KWEKU Adoboli, a former trader convicted of fraud seven years ago, faces deportation to Ghana after a judicial review application was refused.
Mr Adoboli, who served four years of a seven-year sentence for a £1.4bn fraud at Swiss bank UBS, is to apply directly to the Court of Appeal to contest the decision, even though his legal team were denied leave to appeal.
Mr Adoboli’s legal team argued that after he served his sentence for banking fraud he had dedicated himself to public speaking and hosting workshops about improving probity in the finance sector.
But Judge Mark Ockelton rejected these arguments and said Mr Adoboli had been “talking up” his contribution to improving ethical behaviour in the business world.
“Although assertions are made about his value there is nothing in this material which shows a unique or weighty contribution in the public interest,” he said. “There is no empirical statement of what difference his absence would actually make.”
He said that if Mr Adoboli wanted to continue giving talks he could do so via video-link from Ghana.
In a statement, representatives of Mr Adoboli, who lives in Livingston said he was submitted to a "shocking character assassination" by Judge Ockelton who said it was said felt the application was "totally without merit".
The statement said: "Ockelton implied that the 134 MPs and MSPs who have asked The Home Secretary to halt Kweku’s deportation had been wholly ‘misled’. He was very critical of the many academics and business leaders who had written in support of Kweku, particularly for consistently referring to his trading offences seven years ago as ‘mistakes’, rather than as serious crimes."
The Home Office wants to deport him under laws that require foreign nationals sentenced to more than four years in prison to be sent back to their country of birth.
Adoboli, who was released in 2015, had originally been taken to the Dungaval Immigration Removal Centre and there was an intention to deport him on or after September 10.

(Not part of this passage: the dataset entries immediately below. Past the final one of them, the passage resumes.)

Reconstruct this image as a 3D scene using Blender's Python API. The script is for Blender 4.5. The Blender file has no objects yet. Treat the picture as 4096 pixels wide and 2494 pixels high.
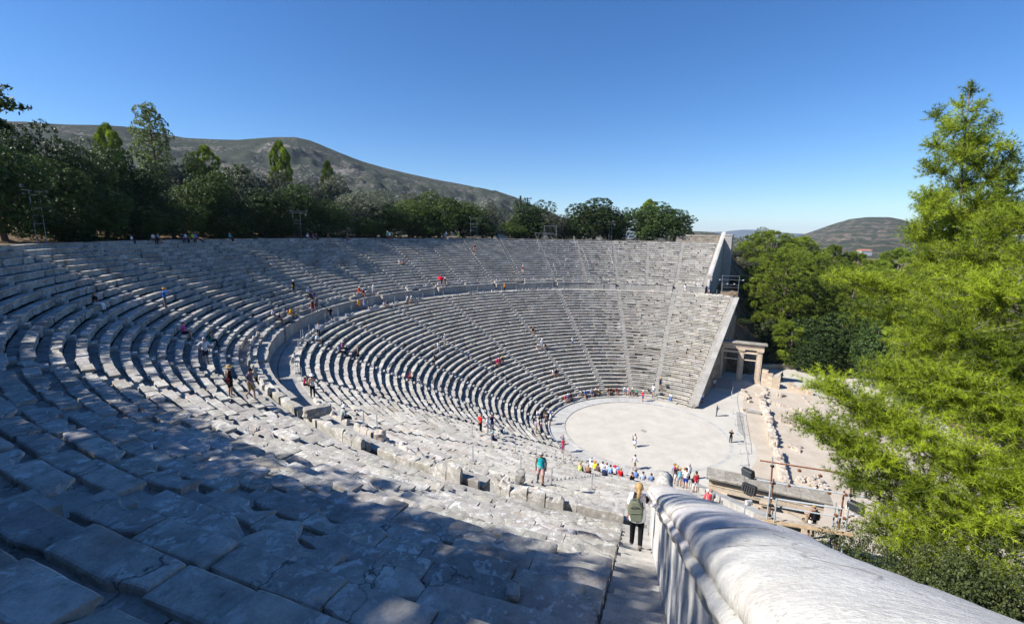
import bpy, bmesh, math, random
import numpy as np
from mathutils import Vector, Matrix, noise as mnoise

random.seed(11)
rng = np.random.default_rng(11)
SC = bpy.context.scene
COL = SC.collection
R = math.radians

# ------------------------------------------------------------------ camera numbers (solved from the photograph)
CAM = np.array([-56.0054, -6.9594, 24.1482])
F_PX, PW, PH = 1833.65, 4096.0, 2494.0
YAW, PIT, ROL = 0.4232, -0.1710, 0.0155
FWD = np.array([math.cos(YAW) * math.cos(PIT), math.sin(YAW) * math.cos(PIT), math.sin(PIT)])
_rt = np.array([math.sin(YAW), -math.cos(YAW), 0.0])
_up = np.cross(_rt, FWD)
RGT = _rt * math.cos(ROL) + _up * math.sin(ROL)
UPV = -_rt * math.sin(ROL) + _up * math.cos(ROL)

def ray(px, py):
    v = FWD + RGT * ((px - PW / 2) / F_PX) - UPV * ((py - PH / 2) / F_PX)
    return v / np.linalg.norm(v)

def at_z(px, py, z):
    v = ray(px, py)
    return CAM + v * ((z - CAM[2]) / v[2])

def at_depth(px, py, d):
    v = FWD + RGT * ((px - PW / 2) / F_PX) - UPV * ((py - PH / 2) / F_PX)
    return CAM + v * d

# ------------------------------------------------------------------ the theatre's measures
LOW_N, LOW_R0, LOW_P = 34, 12.30, 0.7876
LOW_Z0, LOW_DZ = 0.55, 0.3767
UP_N, UP_R1, UP_P = 20, 42.45, 0.7589
UP_Z1, UP_DZ = 14.95, 0.4084
DIA_Z = 12.95                      # walkway level
WALL_R, WALL_Z = 40.62, 14.29
low_r = lambda i: LOW_R0 + i * LOW_P
low_z = lambda i: LOW_Z0 + i * LOW_DZ
up_r = lambda j: UP_R1 + (j - 1) * UP_P
up_z = lambda j: UP_Z1 + (j - 1) * UP_DZ
LOW_STAIRS = [88.7, 72.9, 54.7, 36.1, 18.0, 0.0, -18.0, -36.0, -54.5, -72.6, -89.4]
UP_STAIRS = [88.8, 81.0, 72.9, 64.0, 54.7, 45.3, 36.1, 27.0, 18.0, 9.0, 0.0,
             -9.0, -18.0, -27.0, -36.0, -45.2, -54.5, -63.5, -72.6, -81.0, -89.4]
FAR_PHI, NEAR_PHI = 96.7, -97.57   # inner faces of the two upper end walls
STW = 0.74                         # stair width

def low_end_phi(r):                # inner face of the lower end walls (not radial)
    lo, hi = R(90), R(125)
    for _ in range(40):
        m = (lo + hi) / 2
        x, y = r * math.sin(m), r * math.cos(m)
        if y > -5.04 - (x - 11.06) * 0.187: lo = m
        else: hi = m
    return math.degrees(lo)

def pol(r, phi_deg, z=0.0):
    a = R(phi_deg)
    return (r * math.sin(a), r * math.cos(a), z)

def seat_h(x, y):
    """height of the walked-on surface inside the theatre"""
    r = math.hypot(x, y)
    if r < 11.75: return 0.0
    if r < LOW_R0: return 0.17
    if r < 38.75:
        i = min(LOW_N - 1, int((r - LOW_R0) / LOW_P)); s = r - low_r(i)
        return low_z(i) - (0.0 if s < 0.42 else 0.1)
    if r < WALL_R: return DIA_Z
    if r < 41.25: return WALL_Z
    if r < 41.9: return 14.72
    if r < UP_R1: return 14.5
    if r < 57.6:
        j = min(UP_N, 1 + int((r - UP_R1) / UP_P)); s = r - up_r(j)
        return up_z(j) - (0.0 if s < 0.42 else 0.1)
    return 22.62

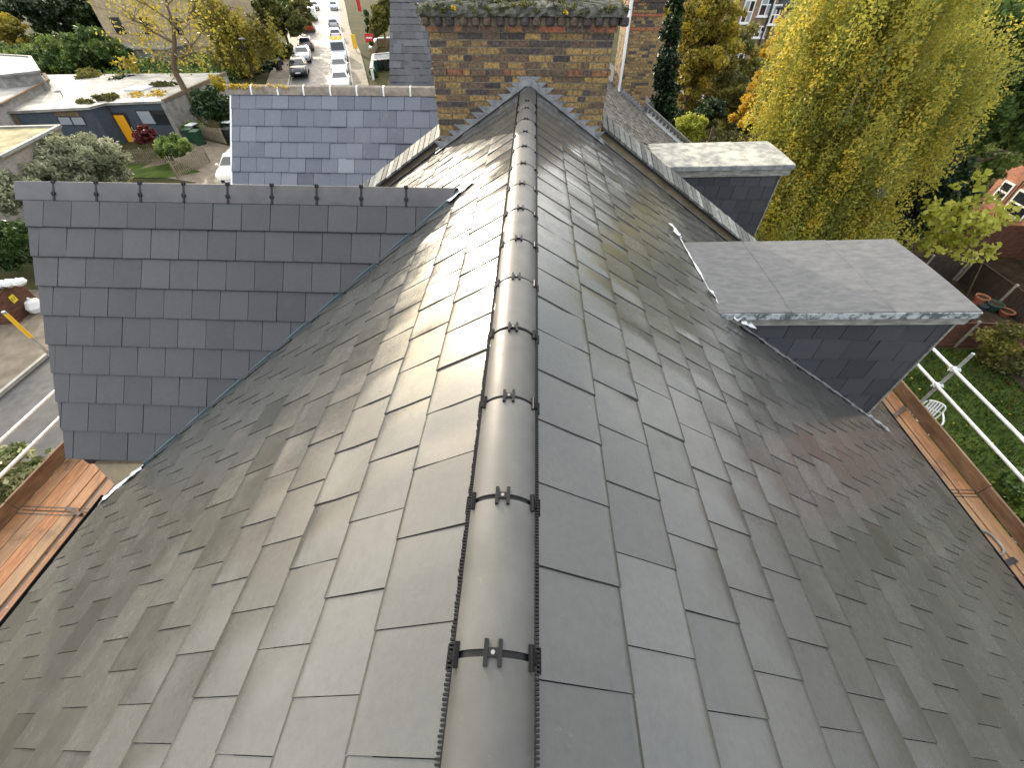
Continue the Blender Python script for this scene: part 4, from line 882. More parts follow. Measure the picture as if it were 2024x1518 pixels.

The 38-year-old, who describes himself as British, has since his release from jail given many talks to students, financial traders and others in the banking industry about how to operate ethically and avoid making the mistakes he made.#
Adoboli has appealed, asking the home secretary, Sajid Javid, not to deport him because of his longstanding ties with the UK and the fact that he is working hard to educate people to avoid making the same mistakes he made at UBS.
The statement on behalf of Mr Adoboli added: "In what amounted to a second trial ordeal for Kweku, the Judge berated him for failing to plead guilty at his original trial in 2012 and for not admitting that he was essentially a dishonest person.
"In other words, given his conviction, Kweku should always define himself as indelibly dishonest and that his institution was blameless, irrespective of the huge fines it subsequently received from the Financial Standards Authority.
"An extraordinarily vindictive and unforgiving line for anyone to take, given the length of Kweku’s sentence and his 3.5 year term as a model prisoner."
Mr Adoboli's representatives said that "most extraordinary of all" was the judge's interpretation of witness statements from Mr Adoboli's Scottish family and girlfriend "where he seemed to suggest that the latter was intent on breaking up the family home for wanting her own family with Kweku at some stage".
The statement continued: "If justice was done today it was absolutely not a justice likely to be recognised by anyone that knows Kweku Adoboli or anyone familiar with the details of his case. Naturally, his family in Scotland and his many friends strongly reject the picture of Kweku that Judge Ockelton chose to paint.
"A large group of cross party MPs and MSPs, 74,000 petition signatories and a whole host of friends and supporters are standing up for societal values they believe in. They are being labelled as idiots by cynical forces who claim to have our best interests at heart, but in reality maintain nothing of the kind. Forces so wedded to their lumpen pursuit of discredited immigration guidelines, they are set on removing one of the few people actually capable of atoning for their mistakes by making a positive contribution to this community.
"Kweku is using the standard appeals processes available in the justice system to anyone and he’s being the one labelled as ‘manipulating process’. A situation that is both hypocritical and abhorrent."
During his trial at Southwark Crown Court in 2012, he had denied the charges, which related to the period between October 2008 and September 2011.
He argued at his trial nearly six years ago that managers at the bank pushed him to take too many risks. While he admitted causing the loss, he said it wasn’t done dishonestly.
But the jury was told he lost the money in "unprotected, unhedged, incautious and reckless" trades.
The judge, Mr Justice Keith, had told him when he was sentenced: "Whatever the verdict of the jury, you would forever have been known as the man responsible for the largest trading loss in British banking history."